Artwork of the Month

Mac-Alfred Chataud (French, 1833–1908)
Women of the Harem at the Poolside
Oil on Canvas, 21 1/2 x 15 1/2 in.
Signed lower right: A. Chataud
1995.52

Although Mac-Alfred Chataud painted French landscapes, he is best known for his paintings of Algeria, his principal submissions to the Paris Salon. His father was a banker, and expected his son to enter into the business world. Chataud thus began his career working for an insurance company in Paris, until he gave up his practical employment in 1857, and moved back home to Marseilles in Southern France to study art. Chataud’s family owned property in Algeria, and he made several short visits to North Africa (visiting Tunisia and Morocco as well) between 1856 and 1892, when he permanently settled in Algeria. He became an important figure in the Algerian art scene, helping to found the Society of Algerian Artists in 1897, and serving as that organization’s vice president in 1904.

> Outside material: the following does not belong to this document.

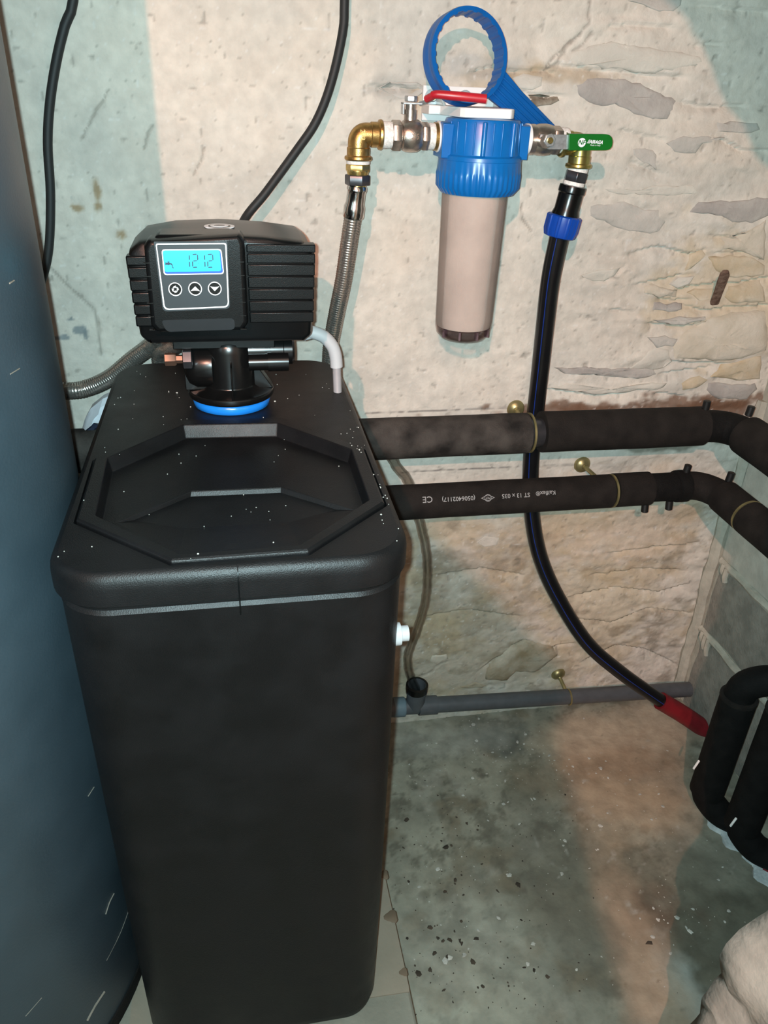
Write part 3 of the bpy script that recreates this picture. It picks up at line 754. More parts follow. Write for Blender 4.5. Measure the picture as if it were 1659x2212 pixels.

Chataud’s Women of the Harem at the Poolside was likely painted earlier in the artist’s career, before he moved to Algeria and concentrated on recording scenes of daily life and the old quarters of the cities of Algiers and Tlemcen. Women of the Harem at the Poolside is typical of Chataud’s initial imaginative scenes and reflects the influence of well-known Orientalist artists like Eugène Delacroix and Henri Regnault—rather than actual exposure to the culture. This image depicts the fantasy of the harem, which the West found more entrancing than any other aspect of North African life. As a secluded space for female family members in an Islamic household, Westerners—especially men—were never permitted to enter harems. This exclusion added to the harem’s mythology as a space containing languid women waiting to satisfy the pleasures of the male head of household. The bathing figure in the middle-ground of the image, whose nudity contrasts starkly with the group of four women in the background, conveys the sensual, erotic tones that typify many imaginary Western harem scenes. All five women are represented within an exotic, non-Western setting of Islamic architectural features —horseshoe arches, ornamental grating, and striking tile work—filled with palm trees, Turkish carpets, and a coffee service.